Gunmen shoot 14 dead in ‘ambush' at north-central Nigerian market

Nigeria's restive Plateau state has long been gripped by conflicts over attacks by armed gangs known as 'bandits'. (EPA Images pic)
JOS : Unidentified gunmen in Nigeria's restive Plateau state killed 14 people in an ambush yesterday as they returned home from a weekly market, local residents and a Red Cross official told AFP.
The north-central state has long been gripped by conflicts over dwindling land and attacks by armed gangs known as 'bandits', mostly across rural areas where government presence is sparse and impunity is almost guaranteed.

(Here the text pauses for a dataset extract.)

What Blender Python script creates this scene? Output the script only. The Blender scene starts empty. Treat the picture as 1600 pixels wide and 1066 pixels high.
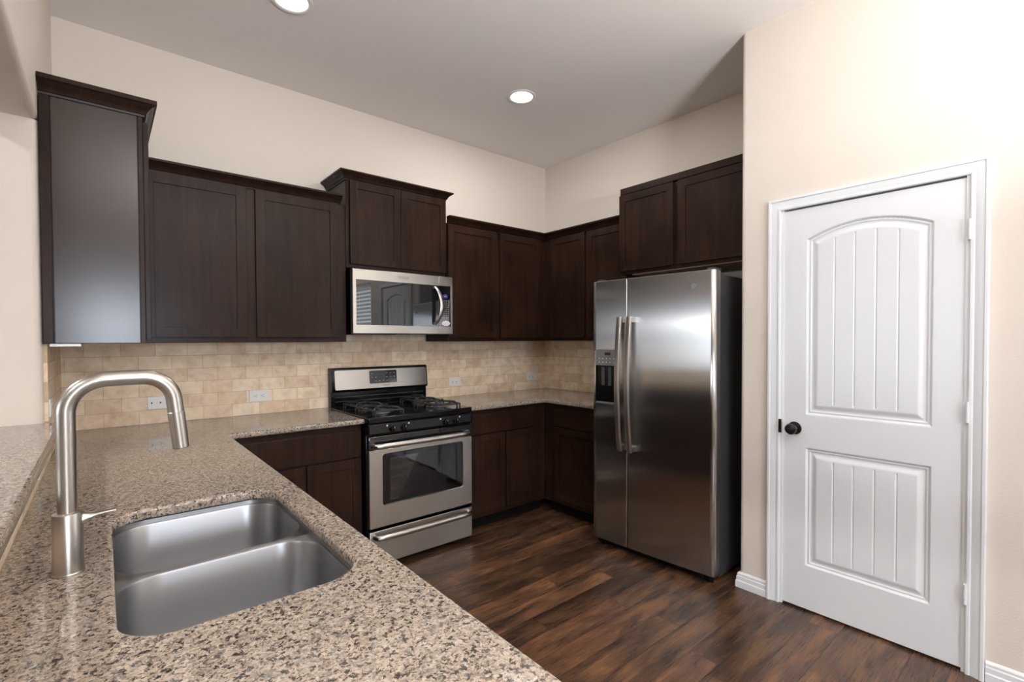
import bpy, bmesh, math, random
from mathutils import Vector, Matrix, noise
random.seed(7)
SC = bpy.context.scene
COL = SC.collection
PI = math.pi
# ------------------------------------------------------------------ camera
H = 3.047; XL = -3.515
XP = -0.622; YP = -2.176
cd = bpy.data.cameras.new('camera'); cam = bpy.data.objects.new('camera', cd); COL.objects.link(cam)
F_PX = 759.2
cd.sensor_fit = 'HORIZONTAL'; cd.sensor_width = 36.0; cd.lens = F_PX / 1600 * 36.0
cd.shift_x = 6.8 / 1600; cd.shift_y = 13.2 / 1600
cd.clip_start = 0.02; cd.clip_end = 100
yaw, pit, rol = math.radians(39.829), math.radians(-1.054), math.radians(-0.236)
fw = Vector((math.sin(yaw) * math.cos(pit), math.cos(yaw) * math.cos(pit), math.sin(pit)))
rt = Vector((math.cos(yaw), -math.sin(yaw), 0)); up = rt.cross(fw)
rt2 = math.cos(rol) * rt + math.sin(rol) * up; up2 = -math.sin(rol) * rt + math.cos(rol) * up
cam.matrix_world = Matrix(((rt2.x, up2.x, -fw.x, -3.337), (rt2.y, up2.y, -fw.y, -3.417), (rt2.z, up2.z, -fw.z, 1.379), (0, 0, 0, 1)))
SC.camera = cam
# ------------------------------------------------------------------ view and world
SC.view_settings.view_transform = 'Standard'; SC.view_settings.look = 'None'
SC.view_settings.gamma = 1; SC.view_settings.use_curve_mapping = False
SC.view_settings.exposure = -0.31
w = bpy.data.worlds.new('world'); SC.world = w; w.use_nodes = True
wb = w.node_tree.nodes['Background']; wb.inputs[0].default_value = (0.75, 0.87, 1.0, 1); wb.inputs[1].default_value = 2.0

def area(name, loc, direction, sx, sy, power, color, shape='RECTANGLE', spread=180):
    l = bpy.data.lights.new(name, 'AREA'); l.shape = shape; l.size = sx
    if shape in ('RECTANGLE', 'ELLIPSE'): l.size_y = sy
    l.energy = power; l.color = color; l.spread = math.radians(spread)
    o = bpy.data.objects.new(name, l); COL.objects.link(o); o.location = loc
    o.rotation_euler = Vector(direction).to_track_quat('-Z', 'Y').to_euler()
    return o
# daylight arriving at the windows of the dining nook (behind the camera) and of the living room (left)
area('rear_window_daylight', (-3.30, -6.98, 1.55), (0, 1, 0), 1.0, .85, 105, (0.80, 0.88, 1.0))
area('nook_window_daylight', (-0.50, -3.98, 1.45), (-1, 0, 0), 1.05, 1.35, 24, (0.92, 0.97, 1.0))
area('living_window_daylight', (-8.9, -1.6, 1.74), (1, 0, 0), 3.6, .10, 40, (0.92, 0.96, 1.0))
area('living_window_daylight', (-8.9, -1.6, 1.20), (1, 0, 0), 3.6, .75, 34, (0.88, 0.94, 1.0))
WARM = (1.0, 0.975, 0.945)
# added unseen light behind the camera, aimed up to brighten the ceiling
area('added_ceiling_uplight', (-2.2, -4.5, 1.85), (0, 0, 1), .40, .40, 195, (1.0, .98, .96), 'DISK')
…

Following the ambush, two youths were killed in a revenge attack across ethnic lines, residents said.
The gunmen opened fire yesterday evening on vehicles returning from the market in Bokkos town, residents said, near a village called Mangor.
'Some armed men ambushed them, they fired gunshots indiscriminately,' Moses Maren, a local youth leader, told AFP yesterday.
State Red Cross secretary Nurudeen Hussaini Magaji confirmed the toll this morning.
'Amongst the dead were males, females and children,' he said.
The Bokkos area is known as a major hub for potato farming in Nigeria.
The town's Monday and Thursday markets host traders from as far away as Chad, Benin, Niger and Cameroon.
Insecurity is a major factor in food inflation in Nigeria.
Consultancy SBM Intelligence recently recorded price hikes of rice, onions and pepper seeing hikes by more than 430% in neighbouring Bauchi state, blamed on bandit attacks as well as drought.
Land used by farmers and herders in central Nigeria, including Plateau, is coming under stress from climate change and human expansion, sparking deadly competition for increasingly limited space.
Most farmers are Christian and most herders Fulani Muslim.
Reprisals often fall indiscriminately across ethnic lines.
Land grabbing, political and economic tensions between locals and those considered outsiders, as well as an influx of hardline Muslim and Christian preachers, have heightened divisions in recent decades.
In retaliation for yesterday's attacks, 'aggrieved youths have stormed a Fulani settlement close to the place where the ambush took place', Shanono Usman, a local trader, told AFP, killing two.
Sale Adamu, a resident of Bokkos and also local leader of the Fulani community, confirmed the toll.